- **WHAT THE TASK REQUIRES**: Print out each entry below exactly, please.

Scene modeling code data:

☆ ☆ ☆ ☆ ☆

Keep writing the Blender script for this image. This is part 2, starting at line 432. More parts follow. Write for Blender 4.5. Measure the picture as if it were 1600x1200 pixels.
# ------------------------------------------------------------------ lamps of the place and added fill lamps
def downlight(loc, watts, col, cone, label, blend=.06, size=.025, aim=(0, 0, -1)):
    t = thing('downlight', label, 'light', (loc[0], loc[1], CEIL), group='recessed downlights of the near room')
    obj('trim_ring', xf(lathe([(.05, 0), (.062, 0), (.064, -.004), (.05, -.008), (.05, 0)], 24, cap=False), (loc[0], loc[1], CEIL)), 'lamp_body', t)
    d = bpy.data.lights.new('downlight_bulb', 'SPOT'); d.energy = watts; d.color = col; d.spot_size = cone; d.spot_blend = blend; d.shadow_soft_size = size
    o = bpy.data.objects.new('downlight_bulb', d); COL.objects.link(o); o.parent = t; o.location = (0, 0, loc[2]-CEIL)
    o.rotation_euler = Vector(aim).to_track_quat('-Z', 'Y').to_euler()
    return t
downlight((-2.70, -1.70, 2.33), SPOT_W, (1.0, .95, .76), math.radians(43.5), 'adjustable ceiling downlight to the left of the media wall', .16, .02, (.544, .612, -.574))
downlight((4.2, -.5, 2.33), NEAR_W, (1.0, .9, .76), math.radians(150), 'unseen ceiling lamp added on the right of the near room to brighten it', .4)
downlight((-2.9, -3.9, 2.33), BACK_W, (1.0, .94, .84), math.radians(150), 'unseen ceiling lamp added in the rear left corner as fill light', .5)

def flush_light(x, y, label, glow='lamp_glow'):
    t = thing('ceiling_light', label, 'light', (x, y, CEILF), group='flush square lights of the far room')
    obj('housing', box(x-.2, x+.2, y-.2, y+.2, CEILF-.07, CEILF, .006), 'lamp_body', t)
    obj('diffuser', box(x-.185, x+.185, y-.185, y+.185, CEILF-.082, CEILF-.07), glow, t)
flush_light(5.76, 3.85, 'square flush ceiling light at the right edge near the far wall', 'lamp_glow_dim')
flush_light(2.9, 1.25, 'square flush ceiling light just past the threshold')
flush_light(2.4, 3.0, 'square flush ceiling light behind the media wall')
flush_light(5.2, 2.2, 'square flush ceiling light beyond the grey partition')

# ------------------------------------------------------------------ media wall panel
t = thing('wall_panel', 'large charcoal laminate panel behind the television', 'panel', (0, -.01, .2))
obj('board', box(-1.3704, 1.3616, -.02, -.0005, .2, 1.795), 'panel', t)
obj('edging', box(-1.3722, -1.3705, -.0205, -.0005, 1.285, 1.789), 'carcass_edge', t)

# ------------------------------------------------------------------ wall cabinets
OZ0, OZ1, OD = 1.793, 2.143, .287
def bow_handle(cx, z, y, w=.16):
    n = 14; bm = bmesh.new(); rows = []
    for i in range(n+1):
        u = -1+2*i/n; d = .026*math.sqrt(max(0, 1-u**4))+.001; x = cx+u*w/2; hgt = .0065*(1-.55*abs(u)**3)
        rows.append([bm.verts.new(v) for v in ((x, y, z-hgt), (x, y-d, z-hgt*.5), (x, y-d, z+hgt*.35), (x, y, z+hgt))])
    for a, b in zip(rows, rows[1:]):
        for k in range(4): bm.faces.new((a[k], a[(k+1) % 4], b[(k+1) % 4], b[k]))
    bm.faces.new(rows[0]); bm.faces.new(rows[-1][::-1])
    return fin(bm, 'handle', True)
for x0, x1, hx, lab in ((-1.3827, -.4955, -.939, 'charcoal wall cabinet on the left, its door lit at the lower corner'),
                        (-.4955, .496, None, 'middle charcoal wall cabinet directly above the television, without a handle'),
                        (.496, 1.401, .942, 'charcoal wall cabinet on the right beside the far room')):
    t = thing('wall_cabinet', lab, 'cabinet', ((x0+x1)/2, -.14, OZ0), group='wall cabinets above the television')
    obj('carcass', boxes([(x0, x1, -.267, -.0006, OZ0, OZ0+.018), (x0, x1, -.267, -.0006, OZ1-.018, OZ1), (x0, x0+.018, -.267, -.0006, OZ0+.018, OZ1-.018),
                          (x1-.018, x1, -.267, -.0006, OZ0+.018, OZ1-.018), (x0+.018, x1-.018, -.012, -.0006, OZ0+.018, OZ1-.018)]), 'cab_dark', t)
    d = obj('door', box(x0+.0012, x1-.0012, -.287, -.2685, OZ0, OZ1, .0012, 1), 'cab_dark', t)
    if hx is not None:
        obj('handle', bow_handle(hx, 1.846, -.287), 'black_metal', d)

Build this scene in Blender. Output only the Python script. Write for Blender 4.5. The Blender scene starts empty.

☆ ☆ ☆ ☆ ☆

- **SOLUTION FOR THIS PROBLEM**:
Keep writing the Blender script for this image. This is part 2, starting at line 432. More parts follow. Write for Blender 4.5. Measure the picture as if it were 1600x1200 pixels.
# ------------------------------------------------------------------ lamps of the place and added fill lamps
def downlight(loc, watts, col, cone, label, blend=.06, size=.025, aim=(0, 0, -1)):
    t = thing('downlight', label, 'light', (loc[0], loc[1], CEIL), group='recessed downlights of the near room')
    obj('trim_ring', xf(lathe([(.05, 0), (.062, 0), (.064, -.004), (.05, -.008), (.05, 0)], 24, cap=False), (loc[0], loc[1], CEIL)), 'lamp_body', t)
    d = bpy.data.lights.new('downlight_bulb', 'SPOT'); d.energy = watts; d.color = col; d.spot_size = cone; d.spot_blend = blend; d.shadow_soft_size = size
    o = bpy.data.objects.new('downlight_bulb', d); COL.objects.link(o); o.parent = t; o.location = (0, 0, loc[2]-CEIL)
    o.rotation_euler = Vector(aim).to_track_quat('-Z', 'Y').to_euler()
    return t
downlight((-2.70, -1.70, 2.33), SPOT_W, (1.0, .95, .76), math.radians(43.5), 'adjustable ceiling downlight to the left of the media wall', .16, .02, (.544, .612, -.574))
downlight((4.2, -.5, 2.33), NEAR_W, (1.0, .9, .76), math.radians(150), 'unseen ceiling lamp added on the right of the near room to brighten it', .4)
downlight((-2.9, -3.9, 2.33), BACK_W, (1.0, .94, .84), math.radians(150), 'unseen ceiling lamp added in the rear left corner as fill light', .5)

def flush_light(x, y, label, glow='lamp_glow'):
    t = thing('ceiling_light', label, 'light', (x, y, CEILF), group='flush square lights of the far room')
    obj('housing', box(x-.2, x+.2, y-.2, y+.2, CEILF-.07, CEILF, .006), 'lamp_body', t)
    obj('diffuser', box(x-.185, x+.185, y-.185, y+.185, CEILF-.082, CEILF-.07), glow, t)
flush_light(5.76, 3.85, 'square flush ceiling light at the right edge near the far wall', 'lamp_glow_dim')
flush_light(2.9, 1.25, 'square flush ceiling light just past the threshold')
flush_light(2.4, 3.0, 'square flush ceiling light behind the media wall')
flush_light(5.2, 2.2, 'square flush ceiling light beyond the grey partition')

# ------------------------------------------------------------------ media wall panel
t = thing('wall_panel', 'large charcoal laminate panel behind the television', 'panel', (0, -.01, .2))
obj('board', box(-1.3704, 1.3616, -.02, -.0005, .2, 1.795), 'panel', t)
obj('edging', box(-1.3722, -1.3705, -.0205, -.0005, 1.285, 1.789), 'carcass_edge', t)

# ------------------------------------------------------------------ wall cabinets
OZ0, OZ1, OD = 1.793, 2.143, .287
def bow_handle(cx, z, y, w=.16):
    n = 14; bm = bmesh.new(); rows = []
    for i in range(n+1):
        u = -1+2*i/n; d = .026*math.sqrt(max(0, 1-u**4))+.001; x = cx+u*w/2; hgt = .0065*(1-.55*abs(u)**3)
        rows.append([bm.verts.new(v) for v in ((x, y, z-hgt), (x, y-d, z-hgt*.5), (x, y-d, z+hgt*.35), (x, y, z+hgt))])
    for a, b in zip(rows, rows[1:]):
        for k in range(4): bm.faces.new((a[k], a[(k+1) % 4], b[(k+1) % 4], b[k]))
    bm.faces.new(rows[0]); bm.faces.new(rows[-1][::-1])
    return fin(bm, 'handle', True)
for x0, x1, hx, lab in ((-1.3827, -.4955, -.939, 'charcoal wall cabinet on the left, its door lit at the lower corner'),
                        (-.4955, .496, None, 'middle charcoal wall cabinet directly above the television, without a handle'),
                        (.496, 1.401, .942, 'charcoal wall cabinet on the right beside the far room')):
    t = thing('wall_cabinet', lab, 'cabinet', ((x0+x1)/2, -.14, OZ0), group='wall cabinets above the television')
    obj('carcass', boxes([(x0, x1, -.267, -.0006, OZ0, OZ0+.018), (x0, x1, -.267, -.0006, OZ1-.018, OZ1), (x0, x0+.018, -.267, -.0006, OZ0+.018, OZ1-.018),
                          (x1-.018, x1, -.267, -.0006, OZ0+.018, OZ1-.018), (x0+.018, x1-.018, -.012, -.0006, OZ0+.018, OZ1-.018)]), 'cab_dark', t)
    d = obj('door', box(x0+.0012, x1-.0012, -.287, -.2685, OZ0, OZ1, .0012, 1), 'cab_dark', t)
    if hx is not None:
        obj('handle', bow_handle(hx, 1.846, -.287), 'black_metal', d)

Build this scene in Blender. Output only the Python script. Write for Blender 4.5. The Blender scene starts empty.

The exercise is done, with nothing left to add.